Nous avons aussi évoqué la condition des réfugiés, sujet qui tient beaucoup à cœur au pape François et qui appelle bien sûr les réponses appropriées de l’Europe et de la communauté internationale, pour que nous soyons à la hauteur des drames humains que l’on voit trop se reproduire. Les paroles qu’avait pu prononcer le pape François à Lampedusa sont dans tous les esprits. Et donc doivent appeler les Européens à prendre les mesures appropriées, c’est-à-dire faire en sorte que des conflits puissent être réglés et que les accueils de réfugiés puissent être faits dans des conditions humaines.
Nous avons enfin, dans cet entretien, parlé de la mondialisation, de ses excès, de ses abus et des inégalités qu’elle provoque. J’ai dit également le plein soutien de la France à tout ce que le pape François développe en ce moment par rapport au trafic des êtres humains. C’est un sujet qui doit être porté là aussi dans les négociations internationales.

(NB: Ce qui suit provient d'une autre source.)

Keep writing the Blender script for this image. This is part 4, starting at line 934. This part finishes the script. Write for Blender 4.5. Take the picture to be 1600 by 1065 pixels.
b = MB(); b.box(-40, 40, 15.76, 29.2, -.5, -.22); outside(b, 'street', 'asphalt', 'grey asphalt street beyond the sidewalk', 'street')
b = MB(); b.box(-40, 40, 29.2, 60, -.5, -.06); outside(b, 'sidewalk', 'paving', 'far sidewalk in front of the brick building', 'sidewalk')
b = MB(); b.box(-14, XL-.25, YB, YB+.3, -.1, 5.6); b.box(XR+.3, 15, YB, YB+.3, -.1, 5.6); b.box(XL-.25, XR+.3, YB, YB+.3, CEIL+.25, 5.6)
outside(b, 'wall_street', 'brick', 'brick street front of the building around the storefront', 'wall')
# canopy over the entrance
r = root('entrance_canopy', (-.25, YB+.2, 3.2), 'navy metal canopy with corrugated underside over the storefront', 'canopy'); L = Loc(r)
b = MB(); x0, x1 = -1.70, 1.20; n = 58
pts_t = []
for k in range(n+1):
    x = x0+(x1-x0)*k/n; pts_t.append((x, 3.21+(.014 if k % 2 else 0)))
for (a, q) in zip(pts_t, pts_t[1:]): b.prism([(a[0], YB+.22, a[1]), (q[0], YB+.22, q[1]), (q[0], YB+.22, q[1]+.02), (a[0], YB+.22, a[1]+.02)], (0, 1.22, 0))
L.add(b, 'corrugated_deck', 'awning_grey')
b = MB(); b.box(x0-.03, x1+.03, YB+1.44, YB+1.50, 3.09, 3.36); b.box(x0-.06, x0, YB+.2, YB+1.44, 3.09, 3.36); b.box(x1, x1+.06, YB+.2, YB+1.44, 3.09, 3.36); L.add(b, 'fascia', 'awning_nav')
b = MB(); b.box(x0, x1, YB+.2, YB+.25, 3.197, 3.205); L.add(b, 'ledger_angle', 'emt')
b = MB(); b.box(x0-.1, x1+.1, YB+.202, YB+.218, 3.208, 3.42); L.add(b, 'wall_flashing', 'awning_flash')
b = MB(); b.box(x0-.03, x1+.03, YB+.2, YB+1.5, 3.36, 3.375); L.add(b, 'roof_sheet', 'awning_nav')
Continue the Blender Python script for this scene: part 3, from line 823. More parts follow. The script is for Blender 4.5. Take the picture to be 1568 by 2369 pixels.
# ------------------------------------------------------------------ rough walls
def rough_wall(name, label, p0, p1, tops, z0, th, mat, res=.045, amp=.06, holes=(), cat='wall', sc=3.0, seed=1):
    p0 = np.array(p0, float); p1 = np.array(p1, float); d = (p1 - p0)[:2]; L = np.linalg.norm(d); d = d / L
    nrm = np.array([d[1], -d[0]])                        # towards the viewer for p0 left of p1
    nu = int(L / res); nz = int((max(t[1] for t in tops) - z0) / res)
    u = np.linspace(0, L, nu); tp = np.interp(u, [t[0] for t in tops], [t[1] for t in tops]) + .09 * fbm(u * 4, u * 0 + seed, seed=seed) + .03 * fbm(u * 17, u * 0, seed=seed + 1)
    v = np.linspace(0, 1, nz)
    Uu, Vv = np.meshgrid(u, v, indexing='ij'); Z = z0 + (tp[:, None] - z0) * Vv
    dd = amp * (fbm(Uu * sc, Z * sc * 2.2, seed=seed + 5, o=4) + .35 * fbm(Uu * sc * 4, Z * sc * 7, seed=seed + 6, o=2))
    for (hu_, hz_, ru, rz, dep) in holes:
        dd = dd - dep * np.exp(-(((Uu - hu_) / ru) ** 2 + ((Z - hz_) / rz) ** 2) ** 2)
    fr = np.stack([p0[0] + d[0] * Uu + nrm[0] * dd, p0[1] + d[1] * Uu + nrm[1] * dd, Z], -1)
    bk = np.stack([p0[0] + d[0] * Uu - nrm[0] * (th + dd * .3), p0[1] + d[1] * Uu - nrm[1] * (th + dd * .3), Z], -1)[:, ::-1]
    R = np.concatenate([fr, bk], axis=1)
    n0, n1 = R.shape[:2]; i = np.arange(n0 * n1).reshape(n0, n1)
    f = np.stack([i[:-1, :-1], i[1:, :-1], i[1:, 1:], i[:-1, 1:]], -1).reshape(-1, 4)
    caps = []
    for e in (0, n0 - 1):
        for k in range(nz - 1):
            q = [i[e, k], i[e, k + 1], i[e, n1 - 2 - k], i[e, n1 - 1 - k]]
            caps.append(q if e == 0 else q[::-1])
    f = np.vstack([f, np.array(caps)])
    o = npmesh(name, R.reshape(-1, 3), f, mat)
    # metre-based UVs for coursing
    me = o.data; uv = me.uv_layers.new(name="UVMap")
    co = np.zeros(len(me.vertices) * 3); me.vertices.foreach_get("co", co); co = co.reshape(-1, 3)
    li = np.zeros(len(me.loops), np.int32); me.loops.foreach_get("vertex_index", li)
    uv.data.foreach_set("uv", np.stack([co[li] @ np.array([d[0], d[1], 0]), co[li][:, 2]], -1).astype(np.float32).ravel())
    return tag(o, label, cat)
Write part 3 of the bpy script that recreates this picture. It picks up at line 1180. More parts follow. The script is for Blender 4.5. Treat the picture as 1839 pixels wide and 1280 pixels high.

J’ai confirmé au pape François que la France défend partout la liberté religieuse parce que la France c’est la patrie des droits de l’homme et donc de la liberté, de la liberté de conscience, de la liberté de conviction, de la liberté religieuse. Et en France, encore avec davantage de détermination, par rapport à tous les actes antireligieux qui peuvent être commis, et notamment chaque fois qu’ils se produisent dans un lieu de culte : ça vaut pour toutes les religions et notamment par rapport à la religion catholique. Nous avons la même détermination, par rapport à tous les actes, sans distinction.
J’ai rappelé que la laïcité de la République française garantit le respect de toutes les convictions, et permet de vivre ensemble, avec les mêmes règles, les mêmes principes, qui valent pour tous les citoyens et pour ceux qui résident dans notre pays et que la laïcité permet le débat avec tous les cultes et avec l’Eglise catholique, en particulier dans le cadre d’une instance qui se réunit annuellement – bientôt au printemps – qui est présidée par le Premier ministre, et qui aborde tous les sujets, y compris les plus graves, les plus lourds, qui intéressent toute notre société. Et ce débat avec l’Eglise catholique est possible dans le plein respect de nos principes laïcs.
S’il y a un mot, une valeur qui nous a rassemblés, au cours de cet entretien, le pape François et moi-même, c’est le mot de dignité, la défense de la dignité humaine. Et c’est ce qui doit nous mobiliser, en tous cas c’est la volonté de la France, partout où elle a une responsabilité.
Enfin, j’ai dit au pape François qu’il était le bienvenu dans notre pays, quand il le voudrait et lorsqu’il pensera que venir en France peut être un moment important de son pontificat.
Je vous remercie pour votre attention.